Première partie : Les facteurs d’évolution de la politique pénitentiaire
1. Etendre la mise en oeuvre des règles pénitentiaires européennes.
2. Poursuivre la différenciation des centres pénitentiaires, selon la dangerosité des détenus et les aménagements de peine possibles.
3. Achever l’harmonisation des règlements intérieurs des établissements, selon leur catégorie.

Deuxième partie : La coexistence de deux modes de gestion : gestion publique et gestion mixte
4. Professionnaliser les agents en charge de l’audit des fonctions externalisées et augmenter la fréquence des audits des prestations de gestion déléguée.
5. Elaborer une méthode fiable de comparaison entre la gestion déléguée et la gestion publique, en intégrant des indicateurs de coûts mais également de qualité de service.

Troisième partie : Les conditions de vie en détention
6. Améliorer la prise en charge de la santé des détenus.
7. Améliorer la collecte des déchets et renforcer le nettoyage des établissements.
8. Réduire les écarts de prix des cantines entre les établissements pénitentiaires.
9. Réformer et homogénéiser les conditions tarifaires de location de téléviseurs en détention.
10. Dans le cadre des marchés de gestion déléguée, inciter à investir davantage dans l’équipement des ateliers, à diversifier les activités et à mieux articuler travail et formation professionnelle.

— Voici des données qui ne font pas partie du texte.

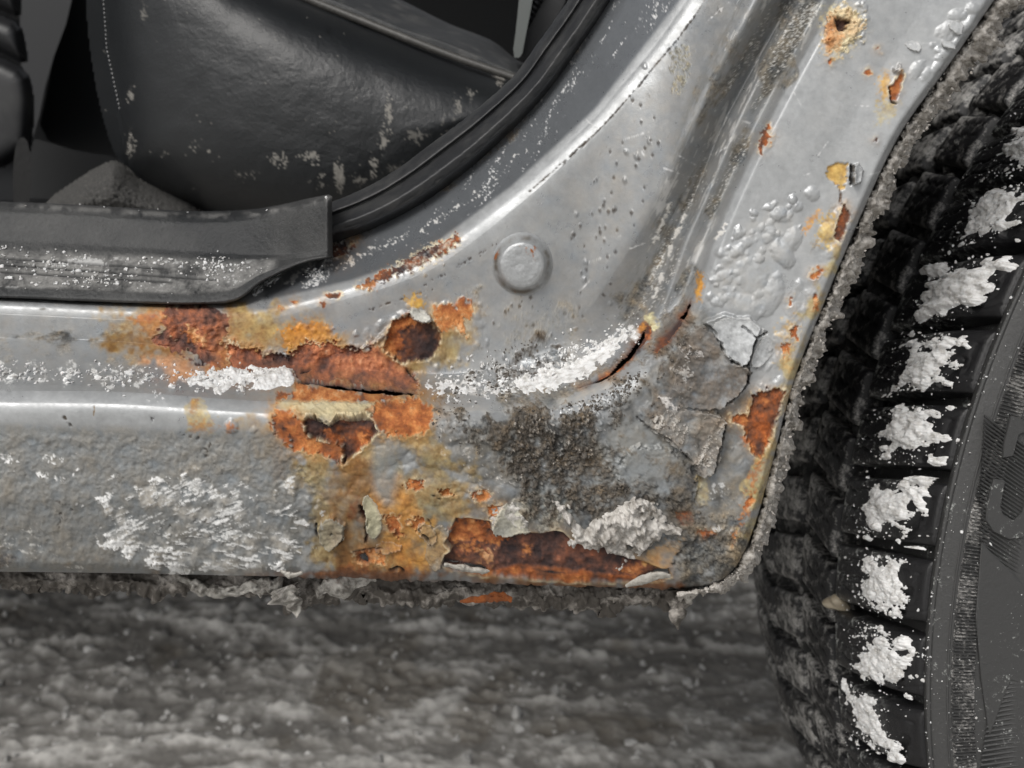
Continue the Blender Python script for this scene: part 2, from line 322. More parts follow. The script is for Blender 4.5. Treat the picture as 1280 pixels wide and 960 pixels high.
for q_ in range(26):
    u_, v_ = rs.uniform(700, 1180), rs.uniform(0, 420); a_ = rs.uniform(-1.5, 1.2); l_ = rs.uniform(8, 40); crack([(u_, v_), (u_ + l_ * math.cos(a_), v_ + l_ * math.sin(a_))], .1, .0, (.62, .62, .62), .5)
# flange beside the seal: dark film painting in shade and reflection, with salt scratches
FLs = [(412, 318), (430, 290), (550, 225), (655, 130), (735, 0), (830, -180), (960, -190), (850, 0), (742, 138), (640, 232), (520, 322), (440, 350), (330, 376), (330, 350)]
put(Reg(FLs).sl, s01(Reg(FLs).sd / 6 + .5) * .8, np.array([.115, .126, .140]), .26, .5)
r = Reg(FLs); k = s01((N['d'][r.sl] * .8 + .5 * N['k'][r.sl] - 1.55) / .3) * (r.sd > 3); put(r.sl, k * .8, np.array([.66, .66, .65]), .8, 0)
salt([(330, 345), (420, 322), (520, 285), (600, 232), (660, 180), (655, 195), (600, 248), (520, 302), (430, 338), (345, 362)], .75, .55, 'g', 6, 3, 1, (.62, .61, .58))
dirt([(415, 300), (430, 285), (560, 220), (660, 125), (740, -10), (775, -10), (690, 120), (590, 218), (480, 285), (425, 312)], (.075, .07, .065), .9, .0, 'm', 6, 3)  # dark band painted along the seal's lower edge for its shadow
rust([(412, 308), (424, 302), (440, 303), (432, 316), (418, 322)], .3, .3, 3, .3, .1, .4)
# scratches beside the ridge
for pts in ([(662, 239), (700, 206), (717, 192), (748, 163), (770, 140), (800, 106), (812, 90), (842, 55), (866, 24), (884, -4)], [(704, 206), (722, 185), (735, 176)], [(820, 80), (845, 52), (862, 28)]):
    crack(pts, .55, .08, (.055, .048, .043), .55)
for pts in ([(530, 357), (545, 347), (556, 343)], [(572, 334), (590, 322)], [(460, 388), (500, 374), (540, 362)], [(600, 317), (620, 305)]): crack(pts, .2, .2, (.06, .05, .045), 1.2)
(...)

Quatrième partie : Le rôle et le fonctionnement des SPIP
11. Répartir les effectifs et les crédits de fonctionnement des SPIP sur une base claire et normalisée.
12. Développer les études portant sur la prévention de la récidive.
13. Systématiser la coopération entre les missions locales et l’administration pénitentiaire pour améliorer l’insertion socioprofessionnelle des jeunes détenus.

Cinquième partie : La prévention de la récidive : une priorité à objectiver
14. Faire évoluer les modalités de suivi des personnes placées sous main de justice.
15. Revoir les implantations des CSL et des QSL en fonction des besoins et de leur efficience et adapter leurs conditions de fonctionnement au travail des détenus.
16. Finaliser l’application de l’accord cadre pour la fourniture et la gestion des stocks de bracelets électroniques.